A FEW years ago I had to chase the then-Rangers manager Ally McCoist along the Broomielaw, in Glasgow, for a comment.

I'd been sent down to Ibrox on Valentine's Day 2012 to report on the announcement administrators Duff and Phelps had been appointed. Despite knowing nothing about sport, I knew how to report a breaking story and so, to my great alarm, found myself for the next week our dedicated Rangers tax reporter.

So there was Ally, in the distance, and there was I needing a comment. Off I lolloped, all the while thinking of how I had no idea what I would ask him when I finally caught him up.

I admit... I may have slightly hammed up how out of puff I was in order to give myself a few more seconds to magic up a question.

I wasn't given a chance. Mr McCoist burled round and, patting me on the arm, said, "You need to work on your fitness, darling."

At the time, the punchline of this anecdote was the fact Super Ally had fat shamed me. That's what we cared most about then. It strikes me that now, six-years-on-Wednesday later, the issue would be the use of "darling". Middle aged sportsmen just can't be calling young women not of their acquaintance darling these days.

There will be three categories of response to this statement. Firstly, the group who think this is a positive development.

A second will be aware of the reasons behind the damning of "darling" but who would criticise those who scorn its use as virtue signalling. A third category would call the whole thing political correctness, while scoffing.

Justin Trudeau met with a fair amount of scoffing this week when he interjected while a woman was talking, lightheartedly correcting her for saying “mankind”, not “peoplekind”. Mr Trudeau has subsequently said he was making a "dumb joke" taken out of context. As Mr Trudeau's gaff made international headlines, the whole thing served as a lesson to men never to interrupt when a woman is speaking.

While the Canadian minister's use of language was an attempt to be on the side of right, there is no defence of Hugh Gaffney. The Scottish Labour MP for Coatbridge, Chryston and Bellshill must have known that his choice of language - words I can't bring myself to repeat here, although The Herald has used them in news reports - was deeply offensive and yet he proceeded with his Burns Supper speech. It surely is offensive to his audience that he felt these old, mean words would entertain them.
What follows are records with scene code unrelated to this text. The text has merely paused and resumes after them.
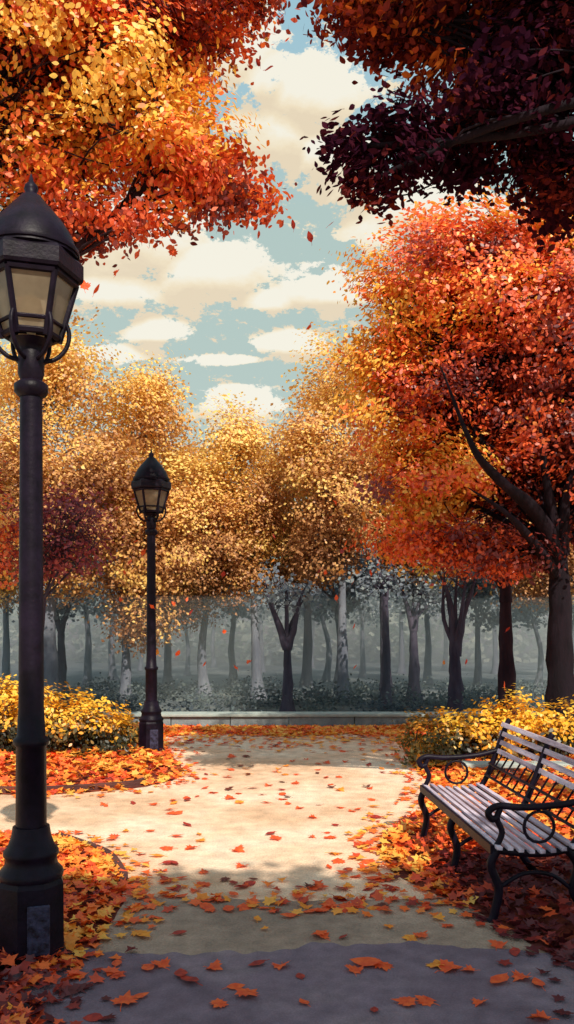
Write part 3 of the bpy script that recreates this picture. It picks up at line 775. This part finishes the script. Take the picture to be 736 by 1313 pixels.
shrub('olive_shrub', (p.x, 10.5, 0), [((p.x, 10.5, 0.3), (0.27, 0.3, 0.32)), ((p.x + .2, 10.4, 0.25), (0.25, 0.3, 0.27))], M['green_leaf'],
      'olive green bush at the left end of the long yellow shrub near the bench', 'shrub', 26, 0.07, 0.055, 130, 107, lambda C: 0.35 * (C[:, 2] - 0.3))
stone_kerb('stone_kerb', 2.0, 6.0, 9.75, 0.1, 0.16, 'short grey stone edging in front of the yellow shrub behind the bench')  # edging added in place of the dark shade below the shrub

# ------------------------------------------------------------------ leaf beds
def inside(poly, X, Y):
    res = np.zeros(len(X), bool); n = len(poly); j = n - 1
    for i in range(n):
        xi, yi, xj, yj = poly[i][0], poly[i][1], poly[j][0], poly[j][1]
        c = ((yi > Y) != (yj > Y)) & (X < (xj - xi) * (Y - yi) / (yj - yi + 1e-12) + xi)
        res ^= c; j = i
    return res
def edge_dist(poly, X, Y):
    D = np.full(len(X), 1e9); n = len(poly)
    for i in range(n):
        ax, ay = poly[i][0], poly[i][1]; bx, by = poly[(i + 1) % n][0], poly[(i + 1) % n][1]
        L2 = (bx - ax) ** 2 + (by - ay) ** 2 + 1e-12
        t = np.clip(((X - ax) * (bx - ax) + (Y - ay) * (by - ay)) / L2, 0, 1)
        D = np.minimum(D, np.hypot(X - ax - t * (bx - ax), Y - ay - t * (by - ay)))
    return D

def leaf_bed(name, poly, xr, yr, dens, size, mound, label, seed, bias=0.0, spill=0.34, dark=None):
    n = int((xr[1] - xr[0]) * (yr[1] - yr[0]) * dens)
    X = RNG.uniform(xr[0], xr[1], n); Y = RNG.uniform(yr[0], yr[1], n)
    ins = inside(poly, X, Y); D = edge_dist(poly, X, Y)
    keep = ins | ((RNG.uniform(0, 1, n) < 0.35 * np.exp(-D / (spill * 0.5))) & (D < spill))
    keep &= ~((X > -30) & (Y > 14.2))
    X, Y, D, ins = X[keep], Y[keep], D[keep], ins[keep]
    hgt = np.where(ins, mound * (1 - np.exp(-D / 0.35)), 0)
    pn = np.array([noise.noise(Vector((x * 2.2, y * 2.2, seed))) for x, y in zip(X, Y)])
    Z = 0.014 + hgt * (0.6 + 0.8 * (pn + 0.4)).clip(0.1, 1.3) * RNG.uniform(0.2, 1, len(X)) ** 0.5
    N = RNG.normal(0, 0.38, size=(len(X), 3)); N[:, 2] = 1
    flat = ~ins
    N[flat, :2] *= 0.3
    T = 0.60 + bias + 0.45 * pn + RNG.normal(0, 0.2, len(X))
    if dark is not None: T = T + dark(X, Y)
    S = size * RNG.uniform(0.7, 1.3, len(X))
    Z = Z + 0.1 * S
    me = leaf_mesh(name, np.stack([X, Y, Z], 1), N, S, T, STAR, 0.25)
    return tag(link(name, me, M['litter']), label, 'leaf litter', kind='stuff')

leaf_bed('leaf_litter', LEFT_BED, (-5.2, -0.9), (8.4, 14.2), 300, 0.10, 0.10, 'bed of bright orange fallen leaves around the distant lamp post', 3.0, 0.05)
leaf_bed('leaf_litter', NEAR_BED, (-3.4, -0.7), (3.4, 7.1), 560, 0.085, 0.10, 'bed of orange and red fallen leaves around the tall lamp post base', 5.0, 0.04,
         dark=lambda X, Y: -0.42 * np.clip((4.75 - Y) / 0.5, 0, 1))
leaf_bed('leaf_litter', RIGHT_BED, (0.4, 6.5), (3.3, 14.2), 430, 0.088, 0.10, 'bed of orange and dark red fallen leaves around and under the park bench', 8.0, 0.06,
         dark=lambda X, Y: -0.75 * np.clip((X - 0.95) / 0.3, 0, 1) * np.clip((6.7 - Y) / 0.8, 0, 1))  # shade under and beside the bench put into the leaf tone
far = [(-2.2, 14.2), (-2.1, 13.0), (-1.2, 13.3), (0, 13.0), (1.0, 13.3), (1.7, 12.9), (2.2, 14.2)]
leaf_bed('leaf_litter', far, (-2.3, 2.3), (11.0, 14.2), 420, 0.10, 0.03, 'band of orange fallen leaves along the far stone kerb', 11.0, 0.08, spill=1.6)
drift = [(-1.15, 5.2), (-0.7, 5.55), (-0.2, 5.3), (0.3, 5.5), (0.8, 5.35), (1.1, 5.5), (1.1, 5.15), (0.5, 5.25), (0, 5.1), (-0.6, 5.3), (-1.1, 4.7)]
leaf_bed('leaf_litter', drift, (-1.5, 1.3), (4.5, 6.0), 110, 0.085, 0.01, 'ragged drift of orange leaves where the sunlit path meets the shade', 13.0, 0.0, spill=0.5)

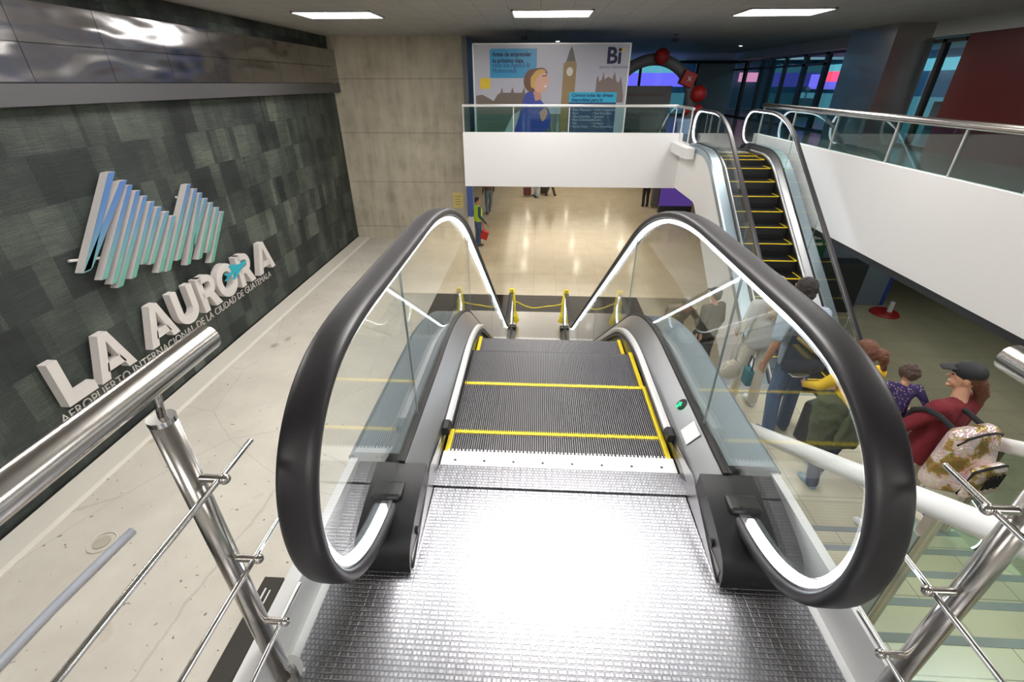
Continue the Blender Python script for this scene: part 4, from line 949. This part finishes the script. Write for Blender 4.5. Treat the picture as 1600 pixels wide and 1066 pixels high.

But such casually racist and homophobic language was commonplace when I was young. I learned at school that these words were wrong and passed the message on to older relatives who used them without malice but without knowing things had moved on.

Language constantly moves on to match where we are as a society on a given topic. Trans rights are very much to the fore, especially as the Scottish Government is consulting on proposed changes to the Gender Recognition Act, and there is a slew of new phrases to be absorbed into every day use.

The ideal is to be inclusive, using language to make us think about the broader issues of how we treat and view other people. Language change can change attitudes. Recently I visited Shawlands Academy where LGBT pupils had spoken to teachers about how parts of school life made them feel excluded, for example social dancing where "boys" and "girls" are asked to partner up. It's now "leader" and "follower". A simple swap that makes a tangible difference.

Ten years on from her breakthrough hit I Kissed A Girl, the singer Katy Perry has said she would rewrite the lyrics. "We've really changed, conversationally, in the past 10 years," she said. "We've come a long way."

We're changing conversationally all the time, which is absolutely right. As a journalist, you must keep abreast of these changes. It's not too difficult to check with relevant charities: Zero Tolerance provides a Handle With Care guide for reporters writing about violence against women and girls; the Samaritans provides guidelines for reporting a death by suicide; Stonewall has a useful glossary for LGBT terms. There are words we used to use in newspapers that we simply can't now.

There's a balance, of course, between using "correct" language and allowing one group - which might not know best - dictate what is "correct" and what is not. A real issue is when well-meaning changes become divisive and exclusionary and instead of opening debate, close it down instead.

There was a high-profile call last year for a New York Times journalist to be sacked after it was felt he had used inappropriate language in a piece about Chelsea Manning, the politician, activist and trans woman. There is a difference between the rightly obsolete language used by Hugh Gaffney and that used by people who just haven't caught up yet.

Words can, and do, hurt but patience and guidance are needed to make sure everyone arrives on the same page.